Venezuelan president demands US retract charges against his vice president
Venezuelan President Nicolas Maduro said Tuesday that his government will demand that the United States retract the charges of drug trafficking brought against Venezuelan Vice President Tareck El Aissami by the US Department of the Treasury.
"I have ordered the foreign minister of the republic (Delcy Rodriguez) to summon the US charge d'affaires in Venezuela to deliver him a note of protest and demand that he explain and retract these accusations," Maduro, with El Aissami at his side, told a dozen Chavista governors on a program that all channels were ordered to broadcast.
The president described the accusations as an "illegal, unheard of and infamous decision" and as "an act of aggression to which Venezuela will respond step by step in a balanced, forceful way."
"May the US publicly apologize to our executive vice president...but let's just see how they intend to slander a man who, as interior minister, was the very best," he said.
In that regard, the head of state said that while El Aissami was head of the Interior and Justice Ministry - between 2008 and 2012 - "Venezuela struck the hardest blows against the drug lords that they ever received."
Though he frequently lambasted former president Barack Obama, the Venezuelan president has so far refrained from criticizing Trump, reported The Guardian.
The sanction on El Aissami, a 42-year-old lawyer and criminologist, will dent Maduro’s hopes that Trump might avoid a confrontation with Venezuela but could also help him by providing a nationalist card to play, said David Smilde, a Tulane University professor and Venezuela expert, as quoted in the British newspaper.
“This is a tremendous gift to Maduro as it ensures El Aissami’s loyalty.
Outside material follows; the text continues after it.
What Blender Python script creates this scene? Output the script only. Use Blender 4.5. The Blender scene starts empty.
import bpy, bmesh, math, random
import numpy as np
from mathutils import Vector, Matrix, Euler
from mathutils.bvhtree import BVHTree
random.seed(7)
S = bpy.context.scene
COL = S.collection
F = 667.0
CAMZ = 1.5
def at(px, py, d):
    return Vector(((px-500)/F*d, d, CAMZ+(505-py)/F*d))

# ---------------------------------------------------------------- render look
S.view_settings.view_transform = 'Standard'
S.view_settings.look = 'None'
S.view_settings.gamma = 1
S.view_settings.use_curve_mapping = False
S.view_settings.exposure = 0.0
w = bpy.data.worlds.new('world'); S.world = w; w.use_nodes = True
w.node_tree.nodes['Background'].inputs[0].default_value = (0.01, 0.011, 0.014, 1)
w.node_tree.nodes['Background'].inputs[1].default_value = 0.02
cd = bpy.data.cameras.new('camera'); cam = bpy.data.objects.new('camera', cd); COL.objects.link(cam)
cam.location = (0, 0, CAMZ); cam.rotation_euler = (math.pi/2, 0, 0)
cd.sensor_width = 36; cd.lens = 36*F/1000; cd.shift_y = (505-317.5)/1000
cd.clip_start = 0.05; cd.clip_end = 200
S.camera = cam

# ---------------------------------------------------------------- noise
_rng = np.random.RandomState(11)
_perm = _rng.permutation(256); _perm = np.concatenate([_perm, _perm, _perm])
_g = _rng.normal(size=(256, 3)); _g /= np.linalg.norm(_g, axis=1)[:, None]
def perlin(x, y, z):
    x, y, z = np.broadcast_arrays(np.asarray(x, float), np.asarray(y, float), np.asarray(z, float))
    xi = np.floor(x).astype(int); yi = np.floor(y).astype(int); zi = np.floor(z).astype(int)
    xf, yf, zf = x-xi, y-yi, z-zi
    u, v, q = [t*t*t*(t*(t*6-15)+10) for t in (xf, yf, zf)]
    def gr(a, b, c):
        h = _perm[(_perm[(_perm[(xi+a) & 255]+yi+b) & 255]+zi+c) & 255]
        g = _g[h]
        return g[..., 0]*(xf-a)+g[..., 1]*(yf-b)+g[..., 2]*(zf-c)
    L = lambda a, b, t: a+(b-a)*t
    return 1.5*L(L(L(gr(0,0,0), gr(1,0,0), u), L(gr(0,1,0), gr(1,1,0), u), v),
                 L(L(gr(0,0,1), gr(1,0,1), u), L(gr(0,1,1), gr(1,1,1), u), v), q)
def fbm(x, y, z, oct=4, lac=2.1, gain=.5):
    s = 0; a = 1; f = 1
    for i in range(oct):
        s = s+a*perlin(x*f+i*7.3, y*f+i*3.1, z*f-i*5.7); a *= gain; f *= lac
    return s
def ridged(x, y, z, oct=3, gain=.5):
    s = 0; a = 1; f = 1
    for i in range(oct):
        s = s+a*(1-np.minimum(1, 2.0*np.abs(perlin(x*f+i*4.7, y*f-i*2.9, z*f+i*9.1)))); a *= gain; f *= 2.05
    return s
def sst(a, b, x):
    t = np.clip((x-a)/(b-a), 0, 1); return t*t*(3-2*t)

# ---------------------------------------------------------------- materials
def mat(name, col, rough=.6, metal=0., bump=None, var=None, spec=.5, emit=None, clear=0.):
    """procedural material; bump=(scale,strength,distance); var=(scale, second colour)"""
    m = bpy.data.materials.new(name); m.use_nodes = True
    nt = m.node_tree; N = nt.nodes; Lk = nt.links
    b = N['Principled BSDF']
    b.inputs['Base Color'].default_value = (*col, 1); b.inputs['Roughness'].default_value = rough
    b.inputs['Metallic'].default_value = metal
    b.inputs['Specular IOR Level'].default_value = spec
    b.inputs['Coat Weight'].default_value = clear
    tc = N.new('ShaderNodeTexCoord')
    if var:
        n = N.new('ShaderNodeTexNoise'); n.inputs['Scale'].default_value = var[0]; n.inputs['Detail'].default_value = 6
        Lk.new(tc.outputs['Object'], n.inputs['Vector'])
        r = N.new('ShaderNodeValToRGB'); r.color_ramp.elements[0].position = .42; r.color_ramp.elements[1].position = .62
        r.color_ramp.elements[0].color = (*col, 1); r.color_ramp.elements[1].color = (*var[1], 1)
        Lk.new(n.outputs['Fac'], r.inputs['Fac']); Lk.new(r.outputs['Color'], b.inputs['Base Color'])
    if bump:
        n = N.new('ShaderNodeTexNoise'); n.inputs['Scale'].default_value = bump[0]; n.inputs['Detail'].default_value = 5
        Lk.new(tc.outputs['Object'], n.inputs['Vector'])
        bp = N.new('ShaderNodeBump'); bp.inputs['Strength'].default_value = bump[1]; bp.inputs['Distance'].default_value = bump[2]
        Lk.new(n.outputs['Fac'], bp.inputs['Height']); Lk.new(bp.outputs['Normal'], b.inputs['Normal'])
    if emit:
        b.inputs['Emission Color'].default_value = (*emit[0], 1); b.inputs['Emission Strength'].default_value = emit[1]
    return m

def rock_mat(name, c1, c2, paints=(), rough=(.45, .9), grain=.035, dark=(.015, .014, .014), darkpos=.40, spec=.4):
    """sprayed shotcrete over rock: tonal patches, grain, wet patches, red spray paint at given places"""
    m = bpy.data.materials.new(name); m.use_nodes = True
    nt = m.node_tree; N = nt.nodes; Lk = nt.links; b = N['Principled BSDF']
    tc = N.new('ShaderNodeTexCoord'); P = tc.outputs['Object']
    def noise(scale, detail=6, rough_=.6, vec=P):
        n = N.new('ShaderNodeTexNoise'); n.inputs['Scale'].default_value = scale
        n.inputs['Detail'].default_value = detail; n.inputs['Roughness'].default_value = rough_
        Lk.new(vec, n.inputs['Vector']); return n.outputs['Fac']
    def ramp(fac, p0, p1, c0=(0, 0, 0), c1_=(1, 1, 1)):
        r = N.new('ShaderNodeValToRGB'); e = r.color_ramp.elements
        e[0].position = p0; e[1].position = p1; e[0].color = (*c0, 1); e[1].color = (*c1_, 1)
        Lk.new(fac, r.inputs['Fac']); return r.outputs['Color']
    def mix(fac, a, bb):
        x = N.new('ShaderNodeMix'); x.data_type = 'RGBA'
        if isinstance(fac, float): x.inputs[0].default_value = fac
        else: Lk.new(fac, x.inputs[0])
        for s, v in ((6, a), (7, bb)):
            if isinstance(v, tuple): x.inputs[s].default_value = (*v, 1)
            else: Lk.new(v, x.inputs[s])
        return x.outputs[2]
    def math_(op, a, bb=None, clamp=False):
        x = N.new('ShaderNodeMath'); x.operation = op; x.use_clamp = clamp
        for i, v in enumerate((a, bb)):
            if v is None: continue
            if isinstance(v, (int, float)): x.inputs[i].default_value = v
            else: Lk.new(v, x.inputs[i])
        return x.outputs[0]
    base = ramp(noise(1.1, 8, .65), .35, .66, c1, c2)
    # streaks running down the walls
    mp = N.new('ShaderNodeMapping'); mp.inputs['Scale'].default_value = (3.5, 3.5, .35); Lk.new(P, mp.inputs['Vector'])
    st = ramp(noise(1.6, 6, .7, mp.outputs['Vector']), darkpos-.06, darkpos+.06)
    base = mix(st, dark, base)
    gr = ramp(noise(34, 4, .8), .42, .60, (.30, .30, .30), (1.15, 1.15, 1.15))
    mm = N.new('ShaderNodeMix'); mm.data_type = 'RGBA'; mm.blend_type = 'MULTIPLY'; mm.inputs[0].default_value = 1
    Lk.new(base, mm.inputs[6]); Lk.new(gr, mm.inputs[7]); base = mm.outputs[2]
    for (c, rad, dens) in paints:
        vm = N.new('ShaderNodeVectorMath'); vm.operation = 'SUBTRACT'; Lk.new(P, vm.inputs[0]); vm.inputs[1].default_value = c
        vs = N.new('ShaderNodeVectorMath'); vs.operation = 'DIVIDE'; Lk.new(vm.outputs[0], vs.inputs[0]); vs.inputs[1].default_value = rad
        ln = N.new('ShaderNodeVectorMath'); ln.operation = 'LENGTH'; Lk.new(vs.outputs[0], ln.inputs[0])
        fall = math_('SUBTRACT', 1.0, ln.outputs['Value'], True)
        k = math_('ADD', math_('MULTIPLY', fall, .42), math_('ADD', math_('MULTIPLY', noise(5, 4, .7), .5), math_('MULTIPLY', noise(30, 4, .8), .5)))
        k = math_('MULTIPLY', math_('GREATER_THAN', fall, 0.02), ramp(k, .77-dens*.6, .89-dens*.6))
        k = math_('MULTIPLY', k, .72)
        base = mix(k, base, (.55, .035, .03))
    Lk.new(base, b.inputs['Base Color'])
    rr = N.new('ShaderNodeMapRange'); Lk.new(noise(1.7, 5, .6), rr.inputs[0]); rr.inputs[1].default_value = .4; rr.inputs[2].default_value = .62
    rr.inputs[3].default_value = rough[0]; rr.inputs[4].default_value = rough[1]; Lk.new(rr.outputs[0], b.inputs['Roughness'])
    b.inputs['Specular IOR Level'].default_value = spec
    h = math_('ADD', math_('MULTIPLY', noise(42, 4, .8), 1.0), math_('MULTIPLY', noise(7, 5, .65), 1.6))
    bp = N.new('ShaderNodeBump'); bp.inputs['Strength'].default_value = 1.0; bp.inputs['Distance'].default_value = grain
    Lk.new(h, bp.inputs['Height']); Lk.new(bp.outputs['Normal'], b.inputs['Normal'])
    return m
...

It essentially increases El Aissami’s exit costs and gives him a personal stake in the continuation of ‘Chavismo’,” Smilde said.
"Venezuela will activate all the legal, political, diplomatic, national and international mechanisms to destroy this infamy," Maduro said, and called on Venezuelans to defend the vice president and the Bolivarian Revolution.
The president also said that these accusations show that members of the Venezuelan opposition have gone to Washington to "lobby" and "conspire against our homeland."
"He's accused of being a terrorist and a drug trafficker, well listen, the terrorists, those who have financed terrorism in the world to destry Syria, Iraq and Libya are in the United States, in power, and the drug traffickers store their riches in bank accounts in the United States," he said.
The US Department of the Treasury also sanctioned businessman Samark Jose Lopez Bello for providing "material assistance, financial support, or goods or services in support of the international narcotics trafficking activities of, and acting for or on behalf of, El Aissami," a top US official said in a telephone call with reporters.
After a "multi-year investigation," the US Department of the Treasury determined Monday that El Aissami had supervised or partially possessed drug shipments weighing more than 1,000 kilos (a ton) from Venezuela on a number of occasions, including some with final destinations in Mexico and the United States.
El Aissami said Monday that this "miserable aggression" has put him in "high spirits" with even "greater anti-imperialist strength and conviction" and "more of a Chavista conscience."